Abstract Soil and regolith creep have been analyzed for at least the last 140 years, using many methodological configurations and temporal and spatial scales. The general concept of creeping soil and its mechanism, first proposed by W.M. Davis and G.K. Gilbert at the end of the 19th century, evolved since the 1940s towards theoretical models and precise short- and long-term field measurements. This fruitful epoch continued with results enhanced at the turn of the 20th century by the application of new research methods (e.g. radiometry) and a redefinition of the term soil creep to encompass the sum of stochastic shallow subsurface and near-surface processes causing net downslope movement of soil or regolith. Simultaneously, another possibility of creep detection was noticed in dendrochronology, and since the 1970s, in the formally defined discipline of dendrogeomorphology, indirect evaluations of creep activity were performed based on tree-ring analyses of bent trees. This method found many followers, but was also heavily criticized as imprecise and lacking in evidence of which kind of tree trunk curvature (e.g. “pistol-butt”- like deformation, S-shape curvature) could be ascribed to creep movement. From the beginning, soil creep was associated with the activity of living organisms on hillslopes. However, this aspect of creep studies has never been fully developed, in spite of the solid foundations and directions of potential studies pointed out by Charles Darwin at the end of the 19th century. In this paper we focus on the historical context of soil creep studies, and highlight forest ecosystems as probably the most active environment of biogenic creep, mainly due to tree uprooting and other biomechanical effects of living and dead trees (root channel infilling, tree root mounding etc.) that are a factors in biotransport.
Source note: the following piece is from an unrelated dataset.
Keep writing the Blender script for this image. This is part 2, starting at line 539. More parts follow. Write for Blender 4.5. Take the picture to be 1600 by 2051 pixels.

In the final sections the position of biogenic creep in the structure of biogeomorphic systems is discussed in relation to such important conceptual frameworks as the biogeomorphic ecosystem, biogeomorphic feedback window and ecosystem engineering. We also describe several hypotheses that should be carefully tested in the future, and propose several research methods that have the ability to further our knowledge about soil creep: radiometry, laser scanning and soil micromorphology.